Но если вся Россия разом обнищала, так на что же мы покупали все эти горы импорта? Ну, во-первых, не вся Россия обнищала, часть России наоборот дико разжирела, и «Мерседесы» у нас было кому покупать.

А, во-вторых, нищету нищих тоже не надо преувеличивать. Ни кто тогда в советских обносках не ходил, кроме консервативных старушек. И спать голодным тоже ни кто не ложился. Может, такие случаи и были, но мне они не известны. К тому же было множество товаров для нищих, то есть для людей с самой низкой покупательной способностью. И в эти товары входила, например, одежда из натуральной кожи. Не самого лучшего качества, позднее я и не посмотрел бы на ту куртку, в которой тогда ходил. И всё-таки это была куртка из натуральной кожи, о какой при советской власти я мог только мечтать.

90-е запомнились мне, как время кромешной нищеты, но если вспомнить некоторые подробности, то получается, что нищета моя отнюдь не была тотальной. Например, летом 1993 года я съездил на 3 дня в Москву к другу, который учился там тогда в аспирантуре. То есть у меня были деньги на такую поездку. Деньгами я в Москве, конечно, не сорил, экономил каждую копейку, но мог позволить себе и книги покупать. Купил, например, двухтомник Фукидида.

В 1994 году съездил в Дивеево, куда билеты стоили уже дороже, но мог себе позволить. В 1995 году съездил в Оптину пустынь, а в 1996 году добрался аж до Киева. В дальние поездки не ездят люди, которым не на что купить еду и одежду.

А рядом торгаши вовсю веселились на Багамах и Канарах. Мне это ни когда не было доступно, да я этого ни когда и не хотел. Но мог позволить себе не только нормальную одежду и нормальную еду, но и скромные поездки, и покупку книг.

Постепенно начали появляться богатые. Кто это был? Ну, например, директор типографии стал хозяином типографии. Директор троллейбусного предприятия стал его хозяином. Директор подшипникового завода стал одним из хозяев этого огромного предприятия.
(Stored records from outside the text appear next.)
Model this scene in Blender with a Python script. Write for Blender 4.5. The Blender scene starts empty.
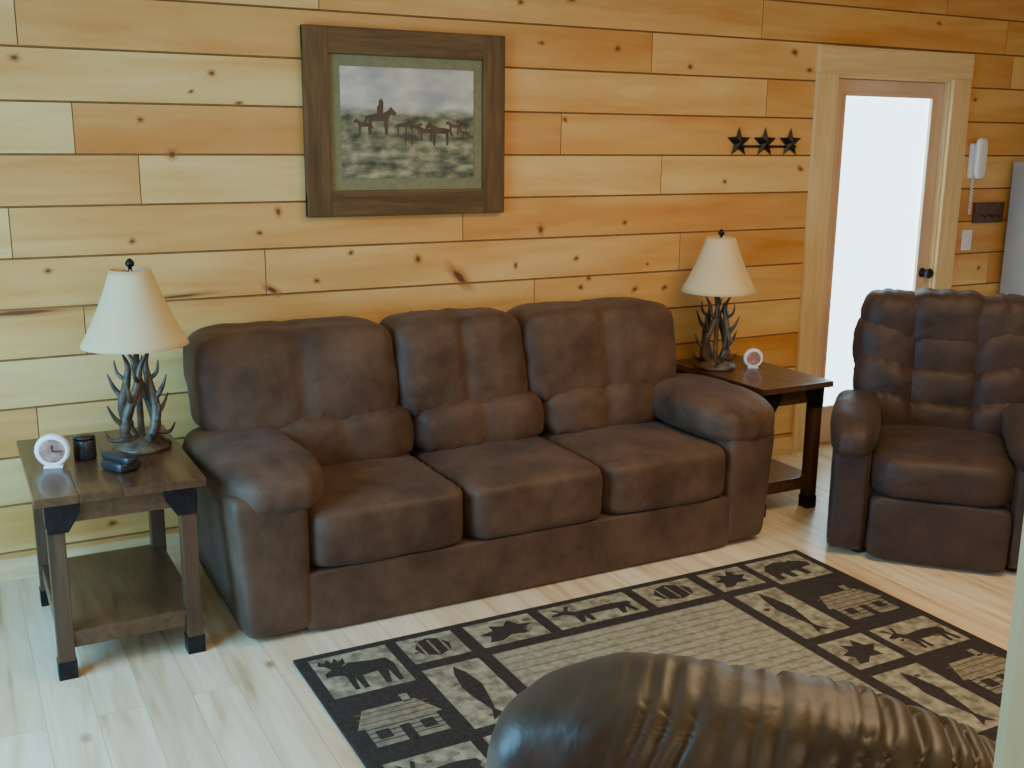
import bpy, bmesh, math, random
from mathutils import Vector, Matrix, noise
random.seed(7)
H=1.7
S=bpy.context.scene
COL=bpy.context.collection
# ------------------------------------------------------------ materials
def newmat(name):
    m=bpy.data.materials.new(name);m.use_nodes=True
    nt=m.node_tree;b=nt.nodes["Principled BSDF"]
    return m,nt,b
def N(nt,t,**k):
    n=nt.nodes.new(t)
    for a,v in k.items(): setattr(n,a,v)
    return n
def ramp(nt,stops):
    r=N(nt,"ShaderNodeValToRGB");e=r.color_ramp.elements
    while len(e)<len(stops): e.new(.5)
    for i,(p,c) in enumerate(stops):
        e[i].position=p;e[i].color=(c[0],c[1],c[2],1)
    return r
def mat_simple(name,c1,c2=None,rough=.5,scale=20,metal=0,bump=0,bscale=60,spec=None,coat=0):
    m,nt,b=newmat(name)
    c2=c2 or tuple(x*.8 for x in c1)
    tc=N(nt,"ShaderNodeTexCoord");no=N(nt,"ShaderNodeTexNoise");no.inputs["Scale"].default_value=scale;no.inputs["Detail"].default_value=4
    nt.links.new(tc.outputs["Object"],no.inputs["Vector"])
    r=ramp(nt,[(.35,c1),(.65,c2)]);nt.links.new(no.outputs[0],r.inputs[0]);nt.links.new(r.outputs[0],b.inputs["Base Color"])
    b.inputs["Roughness"].default_value=rough;b.inputs["Metallic"].default_value=metal
    if coat: b.inputs["Coat Weight"].default_value=coat
    if spec is not None: b.inputs["Specular IOR Level"].default_value=spec
    if bump:
        n2=N(nt,"ShaderNodeTexNoise");n2.inputs["Scale"].default_value=bscale;n2.inputs["Detail"].default_value=6
        nt.links.new(tc.outputs["Object"],n2.inputs["Vector"])
        bp=N(nt,"ShaderNodeBump");bp.inputs["Strength"].default_value=bump;bp.inputs["Distance"].default_value=.01
        nt.links.new(n2.outputs[0],bp.inputs["Height"]);nt.links.new(bp.outputs[0],b.inputs["Normal"])
    return m
def mat_leather(name,c1,c2,rough=.42,bump=.5,spec=.5):
    m,nt,b=newmat(name)
    tc=N(nt,"ShaderNodeTexCoord")
    n1=N(nt,"ShaderNodeTexNoise");n1.inputs["Scale"].default_value=5;n1.inputs["Detail"].default_value=8;n1.inputs["Roughness"].default_value=.65
    n2=N(nt,"ShaderNodeTexNoise");n2.inputs["Scale"].default_value=8;n2.inputs["Detail"].default_value=3;n2.inputs["Distortion"].default_value=.8
    for n in (n1,n2): nt.links.new(tc.outputs["Object"],n.inputs["Vector"])
    r=ramp(nt,[(.34,c1),(.68,c2)]);nt.links.new(n1.outputs[0],r.inputs[0]);nt.links.new(r.outputs[0],b.inputs["Base Color"])
    rr=N(nt,"ShaderNodeMapRange");rr.inputs[3].default_value=rough-.06;rr.inputs[4].default_value=rough+.12
    nt.links.new(n1.outputs[0],rr.inputs[0]);nt.links.new(rr.outputs[0],b.inputs["Roughness"])
    b.inputs["Specular IOR Level"].default_value=spec
    b.inputs["Sheen Weight"].default_value=.05;b.inputs["Sheen Roughness"].default_value=.5
    b1=N(nt,"ShaderNodeBump");b1.inputs["Strength"].default_value=bump;b1.inputs["Distance"].default_value=.02
    nt.links.new(n2.outputs[0],b1.inputs["Height"])
    nt.links.new(b1.outputs[0],b.inputs["Normal"])
    return m
def mat_wood(name,c1,c2,axis='x',rough=.45,scale=10,stretch=12,coat=0):
    m,nt,b=newmat(name)
    tc=N(nt,"ShaderNodeTexCoord");mp=N(nt,"ShaderNodeMapping")
    sc=[stretch]*3;sc['xyz'.index(axis)]=1;mp.inputs["Scale"].default_value=sc
    no=N(nt,"ShaderNodeTexNoise");no.inputs["Scale"].default_value=scale/3;no.inputs["Detail"].default_value=7;no.inputs["Distortion"].default_value=.6
    nt.links.new(tc.outputs["Object"],mp.inputs[0]);nt.links.new(mp.outputs[0],no.inputs["Vector"])
    r=ramp(nt,[(.3,c1),(.7,c2)]);nt.links.new(no.outputs[0],r.inputs[0]);nt.links.new(r.outputs[0],b.inputs["Base Color"])
    b.inputs["Roughness"].default_value=rough
    b.inputs["Coat Weight"].default_value=coat
    bp=N(nt,"ShaderNodeBump");bp.inputs["Strength"].default_value=.15;bp.inputs["Distance"].default_value=.003
    nt.links.new(no.outputs[0],bp.inputs["Height"]);nt.links.new(bp.outputs[0],b.inputs["Normal"])
    return m
def mat_boards():
    m,nt,b=newmat("pine_boards")
    at=N(nt,"ShaderNodeAttribute");at.attribute_name="bc"
    sep=N(nt,"ShaderNodeSeparateColor");nt.links.new(at.outputs["Color"],sep.inputs[0])
    tc=N(nt,"ShaderNodeTexCoord")
    add=N(nt,"ShaderNodeVectorMath",operation='MULTIPLY_ADD')
    nt.links.new(at.outputs["Vector"],add.inputs[0]);add.inputs[1].default_value=(37,51,83);nt.links.new(tc.outputs["Object"],add.inputs[2])
    mp=N(nt,"ShaderNodeMapping");mp.inputs["Scale"].default_value=(1.0,1.0,9);nt.links.new(add.outputs[0],mp.inputs[0])
    n1=N(nt,"ShaderNodeTexNoise");n1.inputs["Scale"].default_value=1.3;n1.inputs["Detail"].default_value=4;n1.inputs["Distortion"].default_value=.8
    nt.links.new(mp.outputs[0],n1.inputs["Vector"])
    r=ramp(nt,[(.22,(.66,.38,.12)),(.5,(.76,.49,.185)),(.8,(.83,.59,.25))]);nt.links.new(n1.outputs[0],r.inputs[0])
    n2=N(nt,"ShaderNodeTexNoise");n2.inputs["Scale"].default_value=1.8;n2.inputs["Detail"].default_value=3
    mp2=N(nt,"ShaderNodeMapping");mp2.inputs["Scale"].default_value=(.7,.7,3);nt.links.new(add.outputs[0],mp2.inputs[0]);nt.links.new(mp2.outputs[0],n2.inputs["Vector"])
    r2=ramp(nt,[(.42,(1,1,1)),(.72,(.87,.66,.45))]);nt.links.new(n2.outputs[0],r2.inputs[0])
    mx=N(nt,"ShaderNodeMix",data_type='RGBA',blend_type='MULTIPLY');mx.inputs[0].default_value=1
    nt.links.new(r.outputs[0],mx.inputs[6]);nt.links.new(r2.outputs[0],mx.inputs[7])
    r3=ramp(nt,[(0,(.82,.61,.45)),(.3,(.93,.81,.69)),(.6,(1,1,1)),(1,(1.0,1.05,1.10))]);nt.links.new(sep.outputs[0],r3.inputs[0])
    mx2=N(nt,"ShaderNodeMix",data_type='RGBA',blend_type='MULTIPLY');mx2.inputs[0].default_value=1
    nt.links.new(mx.outputs[2],mx2.inputs[6]);nt.links.new(r3.outputs[0],mx2.inputs[7])
    nt.links.new(mx2.outputs[2],b.inputs["Base Color"]);b.inputs["Roughness"].default_value=.38
    return m
def mat_knot():
    m,nt,b=newmat("pine_knot")
    at=N(nt,"ShaderNodeAttribute");at.attribute_name="ka"
    sep=N(nt,"ShaderNodeSeparateColor");nt.links.new(at.outputs["Color"],sep.inputs[0])
    r=ramp(nt,[(0,(.58,.28,.08)),(.5,(.42,.15,.05)),(.8,(.14,.05,.02))]);nt.links.new(sep.outputs[0],r.inputs[0])
    nt.links.new(r.outputs[0],b.inputs["Base Color"]);b.inputs["Roughness"].default_value=.45
    nt.links.new(sep.outputs[1],b.inputs["Alpha"])
    return m
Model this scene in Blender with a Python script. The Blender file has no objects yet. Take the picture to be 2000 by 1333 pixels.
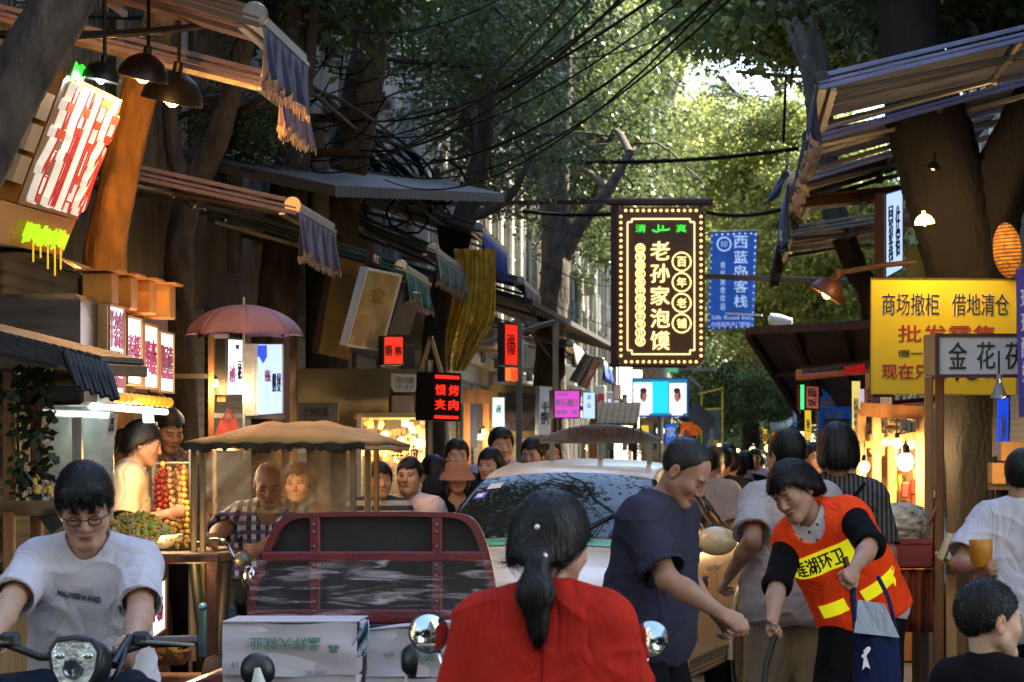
import bpy, math, random
import numpy as np
from mathutils import Vector, Matrix, Euler
from mathutils.bvhtree import BVHTree
sc = bpy.context.scene
C = sc.collection
R = math.radians
# ---------------------------------------------------------------- camera, sky, sun, exposure
F, VX, VY, CH = 6100.0, 1420.0, 900.0, 1.5        # focal length in photo pixels, vanishing point of the street, eye height
cam = bpy.data.cameras.new('camera'); camo = bpy.data.objects.new('camera', cam); C.objects.link(camo)
camo.location = (0, 0, CH); camo.rotation_euler = (R(90), 0, 0)
cam.sensor_width = 36; cam.lens = 36*F/2000
cam.shift_x = -(VX-1000)/2000; cam.shift_y = (VY-666.5)/2000
cam.clip_start = .1; cam.clip_end = 2000
cam.dof.use_dof = True; cam.dof.focus_distance = 14.5; cam.dof.aperture_fstop = 11
sc.camera = camo
w = bpy.data.worlds.new('World'); sc.world = w; w.use_nodes = True
SUN_EL, SUN_AZ = R(38), R(52)                      # azimuth from the street direction (+Y) towards the right (+X)
nt = w.node_tree; bg = nt.nodes['Background']
sky = nt.nodes.new('ShaderNodeTexSky'); sky.sky_type = 'NISHITA'; sky.sun_disc = False
sky.sun_elevation = SUN_EL; sky.sun_rotation = SUN_AZ; sky.dust_density = .6
nt.links.new(sky.outputs[0], bg.inputs[0]); bg.inputs[1].default_value = .15
sl = bpy.data.lights.new('sun', 'SUN'); sl.energy = 4.8; sl.angle = R(.6); sl.color = (1, .9, .72)
so = bpy.data.objects.new('sun', sl); C.objects.link(so)
sd = Vector((math.sin(SUN_AZ)*math.cos(SUN_EL), math.cos(SUN_AZ)*math.cos(SUN_EL), math.sin(SUN_EL)))
so.rotation_euler = sd.to_track_quat('Z', 'Y').to_euler()
sc.view_settings.view_transform = 'Standard'; sc.view_settings.look = 'None'
sc.view_settings.exposure = 2.5; sc.view_settings.gamma = 1
sc.cycles.max_bounces = 6; sc.cycles.transparent_max_bounces = 8; sc.cycles.caustics_reflective = False
sc.cycles.caustics_refractive = False; sc.cycles.sample_clamp_indirect = 4
sc.cycles.use_denoising = True

def P(px, py, d): return Vector(((px-VX)*d/F, d, CH-(py-VY)*d/F))
def U(px, d): return px*d/F                        # photo pixels at depth d in metres
V = Vector
def lin(c):
    if isinstance(c, str):
        c = [int(c[i:i+2], 16)/255 for i in (1, 3, 5)]
        c = [x/12.92 if x <= .04045 else ((x+.055)/1.055)**2.4 for x in c]
    return tuple(c[:3])+(1,)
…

Директриса универмага положила в свой личный карман огромный двухэтажный магазин.

Люди вокруг, конечно, думали: «Повезло же гадам», но я таки вам скажу, что превращение директоров в хозяев происходило далеко не автоматически. Вверенное советской властью предприятие директору куда легче было разорить и довести до дешевой распродажи, чем сделать это предприятие доходным и личным. Эти люди вертелись, как ужака под вилами, они вкладывали в дело свою бешенную энергию и недюжинный талант предпринимателя, который оказался у них в наличии, они плели интриги в органах власти, а это требовало отдельного таланта. Легко сказать: «Этому дал на лапу, тому дал на лапу». А надо знать, кому дать, и надо знать, как дать. И что делать с теми, кто тоже готов дать.

Конечно, у директора была фора, если он хотел завладеть своим предприятием, но этой форой надо было уметь воспользоваться. Почему закрылся пивзавод в те самые годы, когда его продукция оказалась в высшей степени востребована? В Вологду почему-то везли «Жигулевское» из Ярославля, хотя в Вологде делали и своё «Жигулевское». У директора вологодского пивзавода были все шансы пополнить ряды богачей, но не срослось.

Почему у «Северстали» оказался совсем не тот хозяин, который был директором Череповецкого металлургического комбината? Не старый опытный зубр, а молодой энергичный циник. Тут можно что угодно говорить, но всё сводится к одному: старый не сумел, а молодой сумел.

А вот хлебокомбинат как раз оказался в руках у молодого, энергичного и харизматичного директора. Только через некоторое время он уже не был у него в руках, отжали у него предприятие. Уж он вроде всё, как надо делал. И во власти позиции имел, и в политике засветился, и вся Вологда его знала. А не помогло. Предприятие, которым он уже завладел, у него фактически отобрали конкуренты. Они оказались подлее, циничнее, беспринципнее? Возможно. Но им достался бублик, а ему – дырка от бублика.